A win/loss analysis can improve sales

  • By Andrew Ballard Growth Strategies
  • Friday, May 27, 2016 9:42am
  • Business
Andrew Ballard

Andrew Ballard

Conducting a win/loss analysis always leads to actionable insights that can increase your sales conversion ratio. What would the cost/benefit be to your organization if you increased conversions, and subsequently sales revenues, by 10 percent? My experience is that the benefit far exceeds the cost.

Most companies don’t conduct this easy and eye-opening analysis. And the ones that do are usually motivated by an increase in customer attrition or a decrease in sales conversion. But you don’t need to wait for sales or wins to wane before conducting a win/loss analysis.

When I talk with owners and managers who haven’t done a win/loss analysis, their typical response to the question, “why not?” is, “I already know what our customers would say.”

I then share my favorite quote by William McComb, the former chairman of Johnson &Johnson: “We slip from our obligation to know what consumers are thinking… into believing we can think for them and understand their actions.”

There is no good argument for not doing a win/loss analysis on a regular basis. Properly done, a win/loss analysis (and acting on the results) can improve your product and service mix, inform innovation and product development, increase your competitive advantage, improve customer acquisition and retention, as well as boost your revenues and profits.

A win/loss analysis involves gathering and reviewing both quantitative and qualitative data. The quantitative data is easy — divide your number of won business opportunities by the total number of qualified leads; the remainder is your sales conversion ratio (percentage). Establish a baseline and take action to improve your ratio. How? By gathering and acting on qualitative data.

The wrong way to do a win/loss analysis is to ask your sales reps why they won or lost the business… there is no objectivity in this approach. The right way is to ask your customers and lost leads. Customer interviews should be conducted by a third party. If you need to do interviews internally (to save money), make sure the person doing the phone interviews does not have a sales or customer-facing role in your organization.

What type of questions should you ask? Why did we win (or loss) the business; which competitor did we win/lose the business from/to; what is our key competitive strength; what is a key competitive weakness; what is your primary deciding factor; how can we improve our product or service; and how can we improve our sales process. You will customize questions based on your business situation and sales process.

It is important to set up these win/loss interviews soon after the business was won or lost. After completing an interview, whether you won or lost the business, always mail a thank you card to the respondent.
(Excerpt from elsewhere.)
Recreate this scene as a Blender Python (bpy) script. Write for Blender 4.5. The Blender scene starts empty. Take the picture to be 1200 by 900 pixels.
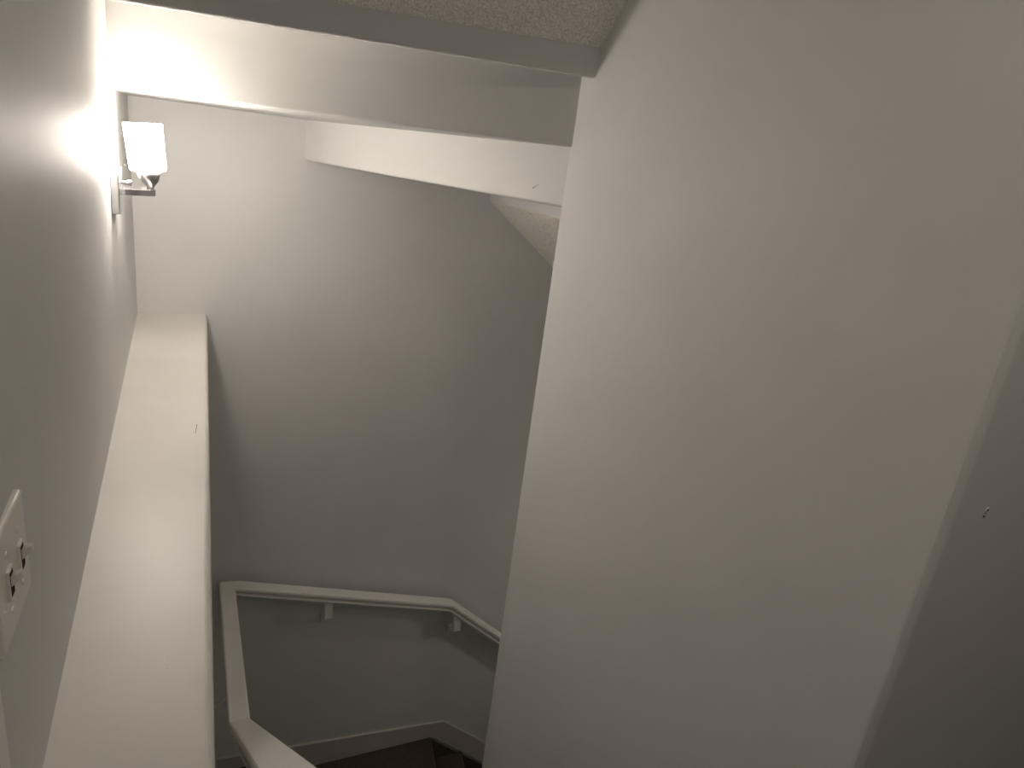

This should not include any sales language or offers, only a sincere thank you.

Another significant benefit it that, with the data, you can better align your sales and marketing departments/functions.

Don’t fall into the trap of assuming you know what your customers and prospects would say; the risks of not conducting a win/loss analysis are high, and the rewards for doing so are even higher.

In summary, conducting a win/loss analysis has both top and bottom line benefits to your organization.

Establish your baseline sales conversion ratio, and then interview customers and lost prospects soon after you won or lost their business.

Then analyze and act on the data to optimize your people, performance, process and products.